Who is Ruddy Zang Milama? She was fourth at the Worlds in the women's 60 meters. She is a 23-year-old Gabonese who took 0.19 seconds off her 60m PR this year. Until this weekend, I'd never heard of her and I know pretty much every decent sprinter in the world. She's a big-time rising star.

Yelena Isinbayeva has lost her invincibility. Last year she no-heighted at the World Championships. OK, maybe that's a one-off occurrence. Today she passed through to 4.60m, which she made on her first try, and then passed again through to 4.75m. Three straight misses, finished fourth and out of the medals, and now everyone looks at her as if she's an ordinary human being like the rest of us.

The men's high hurdles is the best race on the planet. I don't mean just now, I mean at any given moment in time. Today's final was a fantastic race, a highly anticipated showdown between Dayron Robles and Terrence Trammell that lived up to its hype, but only one of many great races we'll get this year.

American women are making big progress in the 400. Collegian Francina McCorory broke the American Record at the NCAA with 50.54, which would have easily won the World Indoors. That race was won by American Debbie Dunn. And then the Worlds ended with the USA holding off Russia in the women's 4x400, the first time ever Russia/USSR didn't win the gold in that event. All that while Athlete of the Year Sanya Richards is still on her honeymoon.

Phil Knight is a happy, happy man. Oregon, aka Nike U, took two trophies at the NCAA Championships: a first (women) and a second (men). Not only that, but they did it with some big-time recognizable stars: Eaton, Wheating, Hasay, Purvis, etc. And great white hope Galen Rupp took 6th at the Worlds 3k, a distance and racing style for which his talents are not best suited. Nike will continue to have the biggest US stars wearing their kit for all of the foreseeable future.

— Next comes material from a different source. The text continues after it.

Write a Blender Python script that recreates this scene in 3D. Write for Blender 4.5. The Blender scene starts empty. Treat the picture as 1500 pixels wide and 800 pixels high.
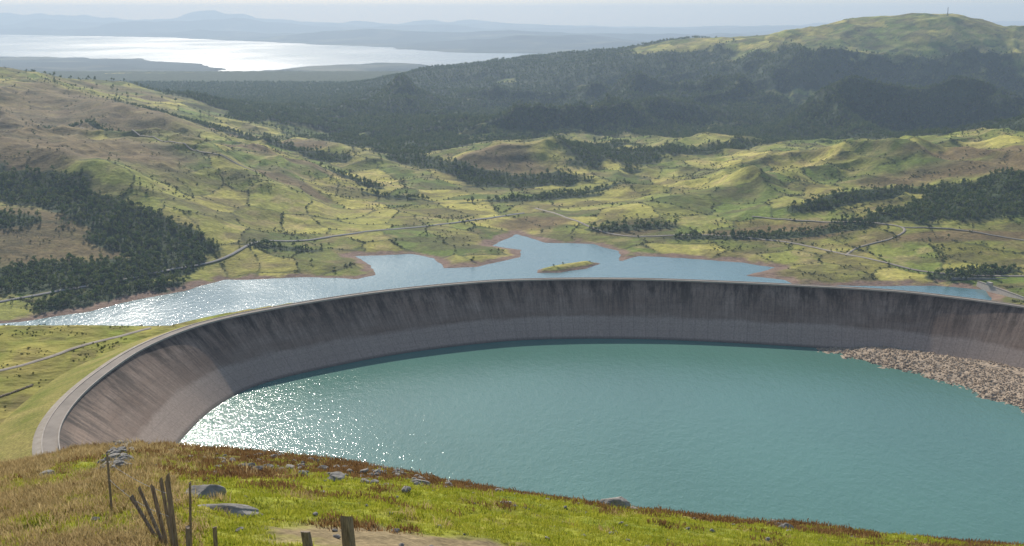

The USA's "Project 30" goal might be attainable. The goal is an unheard-of 30 medals at the 2012 Olympics. When the task force was put together a year and a half ago, I thought it was worthwhile. There were, and in many cases still are, endemic problems in USATF's management and coaching. But some of the problems in performance at the Beijing Olympics were simply a cosmic accident of bad luck. This weekend's World and NCAA championships indicate that an unusually large number of unusually good athletes are either hitting their peak or only a few years off it. The USA brought home 17 medals. That was without being able to enter a third athlete in any event; without some traditionally strong events on the slate (200, 400 hurdles, 4x100); without our best 100 or 400 runners and another dozen or so stars who all skipped the indoor season. New sprinters, hurdlers, jumpers and pole vaulters are on the rise in the collegiate ranks. Even the once-unthinkable, winning a medal in the long distances, is looking within the realm of possibility in a year or two.

And check out this nice collection of blogs put together by Martin Bingisser.

1 comment:

GT Dread said...

Any idea who the commentators were for the Universal Sports TV broadcasts? They were particularly horrible, especially the male "voice".